VietNamNet Bridge – Vietnam Asset Management Company (VAMC) has cut deals to buy debts from 20 credit institutions, a source from the enterprise said.
Since the beginning of the debt purchase scheme, VAMC has bought an average VND1 trillion of bad debts every week.
Nguyen Quoc Hung, vice chairman of VAMC, said that the enterprise has plans to buy around VND1 trillion worth of debts next week from a number of banks, including two new lenders. By the year-end the enterprise has plans to buy debts with VND35 trillion worth of issued special bonds.
Among debt sellers, Agribank is the first State-owned bank that has transferred over VND8 trillion worth of debts to VAMC. Mekong Housing Bank is also selling debts worth around VND500 billion to the enterprise.

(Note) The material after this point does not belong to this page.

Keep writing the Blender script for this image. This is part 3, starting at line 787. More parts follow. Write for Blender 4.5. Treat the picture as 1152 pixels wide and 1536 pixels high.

Meanwhile, other large State-run banks also have plans to sell huge debt volumes to VAMC, another source said.
Hung said that there have been positive signs from debts VAMC has purchased as some minor debts have been recovered.
Last week, the central bank issued a document that allows credit institutions to put unused risk reserve funds out of their balance sheets. This is a great motivation for banks to sell debts to VAMC.
VAMC has started to review and classify loans into groups and set up scenarios to deal with the debts.
Speaking at the National Assembly session earlier this week, the central bank’s governor Nguyen Van Binh said that credit institutions have restructured around VND300 trillion worth of debts, around 10% of total outstanding loans. Of which, around 60% of debts should have been classified as bad debts if they were not rescheduled.
As of September 30, bad debts accounted for 4.62% of total outstanding loans of the banking system. Bad debt growth rate also slowed down during the period.
If banks had not rescheduled loans and set up risk reserve funds in 2012 and the Jan-Sep period in 2013, the bad debt ratio would have been 12.7% as of September 30.
Industry insiders said that the figure is the most accurate among data provided by managing agencies.